On July 1, 1999, President Clinton stated that American policy was that Palestinians have a right to live “wherever they would like to live”.
Clinton’s policy statement resounded through the Palestinian media and the United Nations Relief and Work Refugee Agency (UNRWA) camps which have serviced Palestinian Arab refugees in “temporary” shelters since 1948, under the premise and promise of the UN resolution #194, that assures the 3.6 million Palestinian Arab refugees under the aegis of UNRWA that they have the “inalienable right of return to the villages that they left in 1948, which now constitute Jewish communities throughout Tel Aviv, Haifa. Ashkelon, and at least 200 kibbutzim and Moshavim.
Far from being a theoretical notion, the “right of return” remains a living program that moves the hearts and minds of 3.6 million Palestinian Arab refugees. For UNRWA camp residents, the “right of return” is not a dream: it is a plan of action.
The policies of UNRWA, whose greatest funder for the past fifty years remains has been the US, reassure Palestinian Arab refugees that they may indeed realize their right of return”, while the new Palestinian Authority forbids housing assistance or eve voting rights to UNRWA camp residents, under the premise of the “right of return”. >
Toward that end, the curriculum of the Palestinian Authority Educational system, funded in part by the US, stresses the “right of return”, as UNRWA school principals and teachers inculcate a new generation of Palestinian youth to prepare themselves to return “home”, and that does not mean to the west bank and Gaza.

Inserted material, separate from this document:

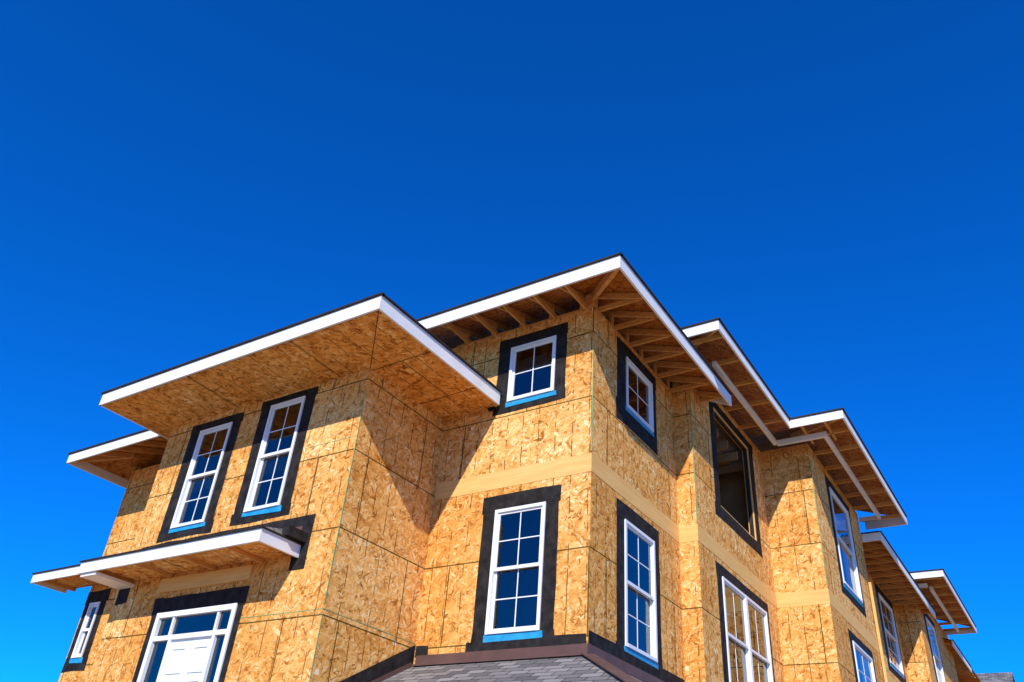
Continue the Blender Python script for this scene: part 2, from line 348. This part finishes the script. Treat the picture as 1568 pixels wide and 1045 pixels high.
slab([(-9,b4,0),(a4,b4,0),(a4-3,b4+3,3),(-9,b4+3,3)],zr);slab([(a4,b4,0),(a4,e4,0),(a4-3,e4,3),(a4-3,b4+3,3)],zr)
fascia('f',-b4,-5.5,a4-0.036,zr,0.2,e1=0.066);fascia('s',a4,b4,e4,zr,0.2)
frieze('s',-3.2,29.0,34.4);frieze('f',-28.6,-4.3,-3.276);look('s',-3.75,a4,28.3,35.0)
fas.box(-3.8,a4,e4,e4+0.03,zr-0.2,zr)
slab([(-3.45,34,0),(-3.45,46.5,0),(-6.5,46.5,3),(-6.5,34,3)],zt);fascia('s',-3.45,34,38.5,zt,0.2);rafters('s',-3.45,-4.4,34.3,40,zt,0.1)
# bay roof with boxed soffit
zb=8.40;bx0,bx1,by=-13.75,-7.06,6.67;d=9.84-by
slab([(bx0,by,0),(bx1,by,0),(bx1-d,9.84,d),(bx0+d,9.84,d)],zb)
slab([(bx1,by,0),(bx1,9.84,0),(bx1-d,9.84,d)],zb);slab([(bx0,by,0),(bx0+d,9.84,d),(bx0,9.84,0)],zb)
fascia('f',-by,bx0,bx1-0.036,zb,0.23,e0=0.03,e1=0.066);fascia('s',bx1,by,9.80,zb,0.23)
fas.box(bx0,bx0+0.035,by+0.001,9.2,zb-0.23,zb)
soff.poly([(bx0+0.03,by+0.036,8.185),(bx1-0.036,by+0.036,8.185),(-8.258,yB-0.002,8.15),(-13.2,yB-0.002,8.15)])
soff.poly([(bx1-0.036,by+0.036,8.185),(bx1-0.036,9.855,8.185),(-8.258,9.855,8.15),(-8.258,yB-0.002,8.15)])
soff.poly([(bx0+0.03,by+0.036,8.185),(-13.2,yB,8.15),(-13.2,9.2,8.15),(bx0+0.03,9.2,8.185)])
edge.beam((-7.1,6.71,8.185),(-8.25,7.86,8.152),0.010,0.004)
sx0,sy=-16.95,8.03
slab([(sx0,sy,0),(-13.4,sy,0),(-13.4,9.84,1.8),(sx0+1.8,9.84,1.8)],zb);slab([(sx0,sy,0),(sx0+1.8,9.84,1.8),(sx0,14,0)],zb)
fascia('f',-sy,sx0,-13.4,zb,0.2,e0=0.03);fas.box(sx0,sx0+0.035,sy+0.001,12,zb-0.2,zb)
rafters('f',-sy,-9.2,-16.7,-13.5,zb,0.11)
lum.beam((sx0+0.05,sy+0.05,zb-0.04),(-16.0,8.9,zb-0.04+0.9*SL),0.05,0.14)
# ---------------------------------------------------------------- canopies
def canopy(xa,xb,yf,yw,zt,ht,rise):
    can.box(xa,xb,yf,yf+0.035,zt-ht,zt)
    can.box(xb-0.035,xb,yf+0.036,yw-0.004,zt-ht,zt)
    can.box(xa,xa+0.035,yf+0.036,yw-0.004,zt-ht,zt)
    edge.box(xa-0.02,xb+0.03,yf-0.03,yf+0.03,zt+0.002,zt+0.022)
    edge.box(xb-0.03,xb+0.028,yf+0.031,yw-0.004,zt+0.002,zt+0.022)
    roof.poly([(xa,yf,zt+.022),(xb,yf,zt+.022),(xb-0.25,yw,zt+rise),(xa+0.1,yw,zt+rise)])
    roof.poly([(xb,yf,zt+.022),(xb,yw,zt+.022),(xb-0.25,yw,zt+rise)])
    soff.poly([(xa+.03,yf+.03,zt-ht+0.07),(xb-.03,yf+.03,zt-ht+0.07),(xb-.03,yw,zt-ht+0.07),(xa+.03,yw,zt-ht+0.07)])
    x=xa+0.35
    while x<xb-0.1: lum.box(x-.02,x+.02,yf+.037,yw-.004,zt-ht+0.005,zt-ht+0.068);x+=1.05
canopy(-13.2,-8.95,7.10,yB,5.33,0.18,0.27)
can.box(-13.16,-12.75,7.137,yB-.01,5.10,5.149)
brn.box(-12.95,-9.0,yB-0.02,yB-0.003,5.55,5.63)
strip('f',-yB,-12.9,-8.92,5.62,5.80,0.006);strip('f',-yB,-9.1,-8.80,5.0,5.78,0.011);strip('f',-yB,-13.15,-12.85,4.85,5.10,0.008)
blk.box(-9.0,-8.86,7.5,yB-.012,5.36,5.5)
canopy(-17.3,-13.22,8.43,9.2,5.97,0.17,0.25)
strip('f',-9.2,-16.35,-13.3,6.2,6.36,0.006)
for (x,z) in ((-14.3,7.55),(-14.1,6.45)):
    blk.hexa([(x,9.08,z),(x+.26,9.08,z),(x+.26,9.195,z),(x,9.195,z),(x,9.14,z+.2),(x+.26,9.14,z+.2),(x+.26,9.195,z+.24),(x,9.195,z+.24)])
for (xa,ya,za,xb,yb,zb2) in ((-7.44,y0-.10,8.36,-7.24,y0-.02,8.50),(-7.36,y0-.16,8.22,-7.22,y0-.11,8.40),(-7.30,y0-.05,8.12,-7.18,y0-.012,8.30)):
    blk.hexa([(xa,ya,za+J()),(xb,ya+J(),za+J()),(xb,yb,za),(xa,yb,za),(xa+.03,ya,zb2+J()),(xb+J(.03),ya,zb2),(xb,yb,zb2+.02),(xa,yb,zb2)])
# ---------------------------------------------------------------- entry door
strip('f',-yB,-12.02,-11.85,2.4,4.84,0.006);strip('f',-yB,-10.03,-9.9,2.4,4.84,0.007);strip('f',-yB,-12.05,-9.88,4.59,4.84,0.012)
rim.box(-12.0,-9.88,yB-0.045,yB-0.003,4.93,5.145)
fb=lambda a,b,c,d,n0=0.0,n1=0.03: door.box(a,b,yB-n1,yB-n0,c,d)
fb(-11.86,-11.78,2.45,4.60,-0.1);fb(-10.10,-10.02,2.45,4.60,-0.1);fb(-11.78,-10.10,4.52,4.60,-0.1,0.028);fb(-11.78,-10.10,4.17,4.24,-0.1,0.026)
fb(-11.40,-11.34,2.45,4.17,-0.1,0.024);fb(-11.46,-11.42,4.24,4.52,-0.05,0.01);fb(-10.43,-10.39,4.24,4.52,-0.05,0.01)
fb(-10.40,-10.34,2.45,4.17,-0.1,0.022)
fb(-11.34,-10.40,2.45,4.17,-0.06,-0.02)
for cx in (-11.12,-10.62):
    for (za,zc) in ((3.68,4.05),(2.95,3.58),(2.55,2.85)):
        for q in ((cx-.17,cx-.145,za,zc),(cx+.145,cx+.17,za,zc),(cx-.145,cx+.145,za,za+.025),(cx-.145,cx+.145,zc-.025,zc)):
            door.box(q[0],q[1],yB+.004,yB+.0205,q[2],q[3])
for q in ((-11.78,-11.40,2.45,4.17),(-10.34,-10.10,2.45,4.17),(-11.78,-10.10,4.24,4.52)):
    gls.poly([(q[0],yB+.03,q[2]),(q[1],yB+.03,q[2]),(q[1],yB+.03,q[3]),(q[0],yB+.03,q[3])])
# ---------------------------------------------------------------- porch roof wrapping the corner
PS=0.52;pd=1.9;pz=4.06
def pp(x,y,d): return (x,y,pz-PS*d)
roof.poly([pp(-8.255,y0,0),pp(x0,y0,0),pp(x0+pd,y0-pd,pd),pp(-8.255,y0-pd,pd)][::-1])
roof.poly([pp(x0,y0,0),pp(x0,17.0,0),pp(x0+pd,17.0,pd),pp(x0+pd,y0-pd,pd)][::-1])
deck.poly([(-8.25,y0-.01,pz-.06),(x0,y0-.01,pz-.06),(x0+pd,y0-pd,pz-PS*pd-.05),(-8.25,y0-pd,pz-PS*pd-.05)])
fas.box(-8.25,x0+pd,y0-pd-.04,y0-pd-.002,pz-PS*pd-.2,pz-PS*pd);fas.box(x0+pd+.002,x0+pd+.04,y0-pd-.04,17,pz-PS*pd-.2,pz-PS*pd)
for (px,py) in ((-3.6,8.15),(-7.9,8.15),(-3.6,12.5),(-3.6,16.7)): lum.box(px-.09,px+.09,py-.09,py+.09,0,pz-PS*pd-.2)
brn.box(-8.2,x0+0.03,y0-0.02,y0-0.011,4.06,4.20);brn.box(-8.2,x0+0.04,y0-0.09,y0-0.02,4.04,4.065)
brn.box(x0+0.011,x0+0.02,y0-0.02,13.1,4.06,4.20)
strip('f',-y0,-7.3,x0-0.02,4.19,4.33,0.013);strip('s',x0,y0,13.1,4.16,4.38,0.012);strip('f',-y0,-8.24,-8.0,4.18,4.34,0.009)
s8=-8.248
blk.hexa([(s8,9.85,4.02),(s8,8.2,3.18),(s8,8.2,3.45),(s8,9.85,4.36),(s8+.006,9.85,4.02),(s8+.006,8.2,3.18),(s8+.006,8.2,3.45),(s8+.006,9.85,4.36)])
brn.hexa([(s8+.01,9.80,3.99),(s8+.01,8.2,3.16),(s8+.01,8.2,3.26),(s8+.01,9.80,4.10),(s8+.02,9.80,3.99),(s8+.02,8.2,3.16),(s8+.02,8.2,3.26),(s8+.02,9.80,4.10)])
brn.beam((x0,y0,pz+.02),(x0+pd,y0-pd,pz-PS*pd+.02),0.2,0.015)
rim.box(-3.86,-3.80,22.0,22.08,4,8.4)
# ---------------------------------------------------------------- interior
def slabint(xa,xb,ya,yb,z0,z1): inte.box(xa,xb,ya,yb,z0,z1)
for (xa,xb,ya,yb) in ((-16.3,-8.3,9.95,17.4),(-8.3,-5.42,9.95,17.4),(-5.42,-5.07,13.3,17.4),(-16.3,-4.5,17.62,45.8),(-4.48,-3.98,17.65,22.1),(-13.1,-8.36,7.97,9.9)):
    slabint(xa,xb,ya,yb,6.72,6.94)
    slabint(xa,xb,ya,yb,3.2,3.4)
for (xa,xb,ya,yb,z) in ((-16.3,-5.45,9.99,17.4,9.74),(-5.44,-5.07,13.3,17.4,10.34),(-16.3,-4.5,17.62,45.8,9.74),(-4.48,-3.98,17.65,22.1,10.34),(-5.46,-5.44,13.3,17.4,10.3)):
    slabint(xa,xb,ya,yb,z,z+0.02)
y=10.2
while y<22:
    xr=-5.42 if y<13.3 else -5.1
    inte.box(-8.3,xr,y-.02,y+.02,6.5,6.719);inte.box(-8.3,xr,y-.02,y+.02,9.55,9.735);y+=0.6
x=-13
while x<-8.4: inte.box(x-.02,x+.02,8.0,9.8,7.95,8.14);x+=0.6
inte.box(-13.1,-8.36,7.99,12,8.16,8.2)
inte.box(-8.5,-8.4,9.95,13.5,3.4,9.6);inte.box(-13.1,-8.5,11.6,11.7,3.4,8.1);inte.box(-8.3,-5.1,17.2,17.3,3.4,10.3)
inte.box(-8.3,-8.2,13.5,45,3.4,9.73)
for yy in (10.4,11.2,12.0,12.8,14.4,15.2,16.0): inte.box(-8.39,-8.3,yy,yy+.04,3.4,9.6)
for p in Part.all: p.done()
# ---------------------------------------------------------------- concrete stoop
Part.all=[];S=empty("concrete_stoop");st=Part("steps",CON,S)
st.box(-12.2,-9.6,6.5,yB-0.01,0,2.4)
for i in range(12): st.box(-11.7,-10.1,6.5-0.28*(i+1),6.5-0.28*i,0,2.4-0.19*(i+1))
for p in Part.all: p.done()
# ---------------------------------------------------------------- distant house
Part.all=[];D=empty("distant_house");dw=Part("walls",OSB,D);dr=Part("roof",SHG,D)
dw.box(-12,-3.3,50,58,0,10.1)
dr.poly([(-12.3,49.5,10.0),(-2.9,49.5,10.0),(-2.9,54,12.7),(-12.3,54,12.7)]);dr.poly([(-12.3,58.5,10.0),(-2.9,58.5,10.0),(-2.9,54,12.7),(-12.3,54,12.7)])
for p in Part.all: p.done()
# ---------------------------------------------------------------- ground
me=bpy.data.meshes.new("ground");me.from_pydata([(-1500,-1500,0),(1500,-1500,0),(1500,1500,0),(-1500,1500,0)],[],[(0,1,2,3)])
me.materials.append(DRT);g=bpy.data.objects.new("ground",me);scene.collection.objects.link(g)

Meanwhile, a senior US State Department official told me that Under Secretary of State Dennis Ross has reassured the Israeli government that UN resolution #242 (that recognizes Israel’s 1967 ceasefire lines) supersedes UN resolution #194.
However, nobody bothered to tell that to 3.6 million people who linger in UNRWA refugee camps, who are also assured by US officials in the employ of UNRWA that they have the right to return to the homes and villages that they left in 1948.